§ Task objective
Please give the data below again in full, exactly as it stands.

§ Source excerpt
════════════════

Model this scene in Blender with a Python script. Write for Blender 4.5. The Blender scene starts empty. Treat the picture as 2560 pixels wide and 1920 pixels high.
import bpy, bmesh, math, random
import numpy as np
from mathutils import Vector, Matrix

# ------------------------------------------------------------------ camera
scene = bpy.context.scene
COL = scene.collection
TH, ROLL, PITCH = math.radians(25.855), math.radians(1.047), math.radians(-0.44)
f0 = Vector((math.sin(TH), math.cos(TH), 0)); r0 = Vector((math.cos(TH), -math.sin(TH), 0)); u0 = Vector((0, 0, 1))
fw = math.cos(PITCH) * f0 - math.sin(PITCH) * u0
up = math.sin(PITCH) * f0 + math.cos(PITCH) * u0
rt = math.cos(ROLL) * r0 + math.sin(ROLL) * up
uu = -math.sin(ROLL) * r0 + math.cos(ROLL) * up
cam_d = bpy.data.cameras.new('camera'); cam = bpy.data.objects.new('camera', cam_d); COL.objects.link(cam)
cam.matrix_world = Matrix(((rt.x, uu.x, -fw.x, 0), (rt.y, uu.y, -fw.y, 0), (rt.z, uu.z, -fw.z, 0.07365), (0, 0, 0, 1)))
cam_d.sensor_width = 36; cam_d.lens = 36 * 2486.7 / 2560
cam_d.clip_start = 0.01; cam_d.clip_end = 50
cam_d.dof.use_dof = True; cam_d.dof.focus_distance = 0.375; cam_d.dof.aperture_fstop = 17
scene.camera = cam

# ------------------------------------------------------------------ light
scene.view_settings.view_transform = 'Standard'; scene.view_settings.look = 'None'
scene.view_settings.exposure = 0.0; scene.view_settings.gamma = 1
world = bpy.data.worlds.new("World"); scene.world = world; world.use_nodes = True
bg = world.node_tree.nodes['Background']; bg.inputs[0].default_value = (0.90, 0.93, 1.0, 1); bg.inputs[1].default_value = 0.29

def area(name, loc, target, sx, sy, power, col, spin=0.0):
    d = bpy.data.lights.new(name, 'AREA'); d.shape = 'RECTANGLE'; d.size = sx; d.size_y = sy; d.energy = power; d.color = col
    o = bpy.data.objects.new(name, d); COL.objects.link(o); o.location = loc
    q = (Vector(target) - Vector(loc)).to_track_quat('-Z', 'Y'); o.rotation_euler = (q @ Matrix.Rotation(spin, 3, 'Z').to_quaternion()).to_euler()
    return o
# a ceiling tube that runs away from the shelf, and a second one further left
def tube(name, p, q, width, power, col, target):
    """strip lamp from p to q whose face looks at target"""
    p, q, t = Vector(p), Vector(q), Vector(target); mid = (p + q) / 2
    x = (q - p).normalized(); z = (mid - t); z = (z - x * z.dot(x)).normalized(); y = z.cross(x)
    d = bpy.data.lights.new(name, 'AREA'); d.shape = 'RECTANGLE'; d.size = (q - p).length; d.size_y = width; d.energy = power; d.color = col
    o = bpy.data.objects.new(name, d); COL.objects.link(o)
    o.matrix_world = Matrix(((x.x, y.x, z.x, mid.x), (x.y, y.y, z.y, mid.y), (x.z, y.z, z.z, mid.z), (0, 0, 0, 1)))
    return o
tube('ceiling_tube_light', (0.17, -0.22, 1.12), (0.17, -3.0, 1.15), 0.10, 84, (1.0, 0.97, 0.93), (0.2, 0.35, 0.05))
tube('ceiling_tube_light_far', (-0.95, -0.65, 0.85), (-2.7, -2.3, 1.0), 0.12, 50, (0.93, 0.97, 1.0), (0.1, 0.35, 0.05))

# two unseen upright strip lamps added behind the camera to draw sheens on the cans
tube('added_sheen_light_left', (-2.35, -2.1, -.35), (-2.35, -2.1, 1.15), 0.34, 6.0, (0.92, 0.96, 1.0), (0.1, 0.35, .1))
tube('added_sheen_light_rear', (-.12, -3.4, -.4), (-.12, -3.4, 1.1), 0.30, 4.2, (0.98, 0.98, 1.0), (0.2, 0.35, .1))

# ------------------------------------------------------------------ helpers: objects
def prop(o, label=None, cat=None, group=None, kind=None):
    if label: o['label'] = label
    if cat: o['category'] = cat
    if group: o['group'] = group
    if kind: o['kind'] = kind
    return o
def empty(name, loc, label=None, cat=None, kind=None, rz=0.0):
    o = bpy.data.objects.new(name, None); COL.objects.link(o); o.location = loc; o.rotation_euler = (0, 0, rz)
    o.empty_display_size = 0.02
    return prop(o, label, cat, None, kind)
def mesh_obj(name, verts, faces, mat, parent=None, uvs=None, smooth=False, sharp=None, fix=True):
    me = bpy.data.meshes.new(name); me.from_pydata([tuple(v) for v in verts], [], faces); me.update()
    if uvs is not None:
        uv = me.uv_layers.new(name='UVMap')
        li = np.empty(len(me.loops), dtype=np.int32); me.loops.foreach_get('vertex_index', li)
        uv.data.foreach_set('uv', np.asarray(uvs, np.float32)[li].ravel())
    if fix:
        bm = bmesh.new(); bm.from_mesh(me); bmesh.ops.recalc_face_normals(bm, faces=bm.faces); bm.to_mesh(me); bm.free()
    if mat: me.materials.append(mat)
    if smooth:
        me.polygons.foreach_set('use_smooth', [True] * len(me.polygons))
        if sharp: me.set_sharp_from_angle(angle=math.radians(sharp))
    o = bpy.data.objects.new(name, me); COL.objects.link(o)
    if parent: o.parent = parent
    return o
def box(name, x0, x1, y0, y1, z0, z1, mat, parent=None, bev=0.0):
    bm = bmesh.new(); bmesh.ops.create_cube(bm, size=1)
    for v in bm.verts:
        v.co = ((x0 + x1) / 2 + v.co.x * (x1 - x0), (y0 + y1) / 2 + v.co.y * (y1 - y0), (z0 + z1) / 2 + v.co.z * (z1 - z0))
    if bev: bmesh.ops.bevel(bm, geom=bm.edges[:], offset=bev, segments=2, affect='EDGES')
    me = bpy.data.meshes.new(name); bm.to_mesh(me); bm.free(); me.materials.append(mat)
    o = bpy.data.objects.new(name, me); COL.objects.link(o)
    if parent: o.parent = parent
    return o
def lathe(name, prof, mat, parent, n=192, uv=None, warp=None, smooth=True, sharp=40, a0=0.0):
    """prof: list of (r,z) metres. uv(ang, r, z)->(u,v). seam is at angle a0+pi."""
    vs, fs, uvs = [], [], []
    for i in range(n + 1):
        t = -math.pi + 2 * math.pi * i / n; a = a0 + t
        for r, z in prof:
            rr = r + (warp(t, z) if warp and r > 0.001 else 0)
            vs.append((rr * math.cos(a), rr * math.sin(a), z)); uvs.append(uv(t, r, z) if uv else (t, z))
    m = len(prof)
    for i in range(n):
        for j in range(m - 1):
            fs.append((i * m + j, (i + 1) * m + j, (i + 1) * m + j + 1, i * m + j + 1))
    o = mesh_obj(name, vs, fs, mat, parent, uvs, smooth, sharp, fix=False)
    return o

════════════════

§ Answer
Model this scene in Blender with a Python script. Write for Blender 4.5. The Blender scene starts empty. Treat the picture as 2560 pixels wide and 1920 pixels high.
import bpy, bmesh, math, random
import numpy as np
from mathutils import Vector, Matrix

# ------------------------------------------------------------------ camera
scene = bpy.context.scene
COL = scene.collection
TH, ROLL, PITCH = math.radians(25.855), math.radians(1.047), math.radians(-0.44)
f0 = Vector((math.sin(TH), math.cos(TH), 0)); r0 = Vector((math.cos(TH), -math.sin(TH), 0)); u0 = Vector((0, 0, 1))
fw = math.cos(PITCH) * f0 - math.sin(PITCH) * u0
up = math.sin(PITCH) * f0 + math.cos(PITCH) * u0
rt = math.cos(ROLL) * r0 + math.sin(ROLL) * up
uu = -math.sin(ROLL) * r0 + math.cos(ROLL) * up
cam_d = bpy.data.cameras.new('camera'); cam = bpy.data.objects.new('camera', cam_d); COL.objects.link(cam)
cam.matrix_world = Matrix(((rt.x, uu.x, -fw.x, 0), (rt.y, uu.y, -fw.y, 0), (rt.z, uu.z, -fw.z, 0.07365), (0, 0, 0, 1)))
cam_d.sensor_width = 36; cam_d.lens = 36 * 2486.7 / 2560
cam_d.clip_start = 0.01; cam_d.clip_end = 50
cam_d.dof.use_dof = True; cam_d.dof.focus_distance = 0.375; cam_d.dof.aperture_fstop = 17
scene.camera = cam

# ------------------------------------------------------------------ light
scene.view_settings.view_transform = 'Standard'; scene.view_settings.look = 'None'
scene.view_settings.exposure = 0.0; scene.view_settings.gamma = 1
world = bpy.data.worlds.new("World"); scene.world = world; world.use_nodes = True
bg = world.node_tree.nodes['Background']; bg.inputs[0].default_value = (0.90, 0.93, 1.0, 1); bg.inputs[1].default_value = 0.29

def area(name, loc, target, sx, sy, power, col, spin=0.0):
    d = bpy.data.lights.new(name, 'AREA'); d.shape = 'RECTANGLE'; d.size = sx; d.size_y = sy; d.energy = power; d.color = col
    o = bpy.data.objects.new(name, d); COL.objects.link(o); o.location = loc
    q = (Vector(target) - Vector(loc)).to_track_quat('-Z', 'Y'); o.rotation_euler = (q @ Matrix.Rotation(spin, 3, 'Z').to_quaternion()).to_euler()
    return o
# a ceiling tube that runs away from the shelf, and a second one further left
def tube(name, p, q, width, power, col, target):
    """strip lamp from p to q whose face looks at target"""
    p, q, t = Vector(p), Vector(q), Vector(target); mid = (p + q) / 2
    x = (q - p).normalized(); z = (mid - t); z = (z - x * z.dot(x)).normalized(); y = z.cross(x)
    d = bpy.data.lights.new(name, 'AREA'); d.shape = 'RECTANGLE'; d.size = (q - p).length; d.size_y = width; d.energy = power; d.color = col
    o = bpy.data.objects.new(name, d); COL.objects.link(o)
    o.matrix_world = Matrix(((x.x, y.x, z.x, mid.x), (x.y, y.y, z.y, mid.y), (x.z, y.z, z.z, mid.z), (0, 0, 0, 1)))
    return o
tube('ceiling_tube_light', (0.17, -0.22, 1.12), (0.17, -3.0, 1.15), 0.10, 84, (1.0, 0.97, 0.93), (0.2, 0.35, 0.05))
tube('ceiling_tube_light_far', (-0.95, -0.65, 0.85), (-2.7, -2.3, 1.0), 0.12, 50, (0.93, 0.97, 1.0), (0.1, 0.35, 0.05))

# two unseen upright strip lamps added behind the camera to draw sheens on the cans
tube('added_sheen_light_left', (-2.35, -2.1, -.35), (-2.35, -2.1, 1.15), 0.34, 6.0, (0.92, 0.96, 1.0), (0.1, 0.35, .1))
tube('added_sheen_light_rear', (-.12, -3.4, -.4), (-.12, -3.4, 1.1), 0.30, 4.2, (0.98, 0.98, 1.0), (0.2, 0.35, .1))

# ------------------------------------------------------------------ helpers: objects
def prop(o, label=None, cat=None, group=None, kind=None):
    if label: o['label'] = label
    if cat: o['category'] = cat
    if group: o['group'] = group
    if kind: o['kind'] = kind
    return o
def empty(name, loc, label=None, cat=None, kind=None, rz=0.0):
    o = bpy.data.objects.new(name, None); COL.objects.link(o); o.location = loc; o.rotation_euler = (0, 0, rz)
    o.empty_display_size = 0.02
    return prop(o, label, cat, None, kind)
def mesh_obj(name, verts, faces, mat, parent=None, uvs=None, smooth=False, sharp=None, fix=True):
    me = bpy.data.meshes.new(name); me.from_pydata([tuple(v) for v in verts], [], faces); me.update()
    if uvs is not None:
        uv = me.uv_layers.new(name='UVMap')
        li = np.empty(len(me.loops), dtype=np.int32); me.loops.foreach_get('vertex_index', li)
        uv.data.foreach_set('uv', np.asarray(uvs, np.float32)[li].ravel())
    if fix:
        bm = bmesh.new(); bm.from_mesh(me); bmesh.ops.recalc_face_normals(bm, faces=bm.faces); bm.to_mesh(me); bm.free()
    if mat: me.materials.append(mat)
    if smooth:
        me.polygons.foreach_set('use_smooth', [True] * len(me.polygons))
        if sharp: me.set_sharp_from_angle(angle=math.radians(sharp))
    o = bpy.data.objects.new(name, me); COL.objects.link(o)
    if parent: o.parent = parent
    return o
def box(name, x0, x1, y0, y1, z0, z1, mat, parent=None, bev=0.0):
    bm = bmesh.new(); bmesh.ops.create_cube(bm, size=1)
    for v in bm.verts:
        v.co = ((x0 + x1) / 2 + v.co.x * (x1 - x0), (y0 + y1) / 2 + v.co.y * (y1 - y0), (z0 + z1) / 2 + v.co.z * (z1 - z0))
    if bev: bmesh.ops.bevel(bm, geom=bm.edges[:], offset=bev, segments=2, affect='EDGES')
    me = bpy.data.meshes.new(name); bm.to_mesh(me); bm.free(); me.materials.append(mat)
    o = bpy.data.objects.new(name, me); COL.objects.link(o)
    if parent: o.parent = parent
    return o
def lathe(name, prof, mat, parent, n=192, uv=None, warp=None, smooth=True, sharp=40, a0=0.0):
    """prof: list of (r,z) metres. uv(ang, r, z)->(u,v). seam is at angle a0+pi."""
    vs, fs, uvs = [], [], []
    for i in range(n + 1):
        t = -math.pi + 2 * math.pi * i / n; a = a0 + t
        for r, z in prof:
            rr = r + (warp(t, z) if warp and r > 0.001 else 0)
            vs.append((rr * math.cos(a), rr * math.sin(a), z)); uvs.append(uv(t, r, z) if uv else (t, z))
    m = len(prof)
    for i in range(n):
        for j in range(m - 1):
            fs.append((i * m + j, (i + 1) * m + j, (i + 1) * m + j + 1, i * m + j + 1))
    o = mesh_obj(name, vs, fs, mat, parent, uvs, smooth, sharp, fix=False)
    return o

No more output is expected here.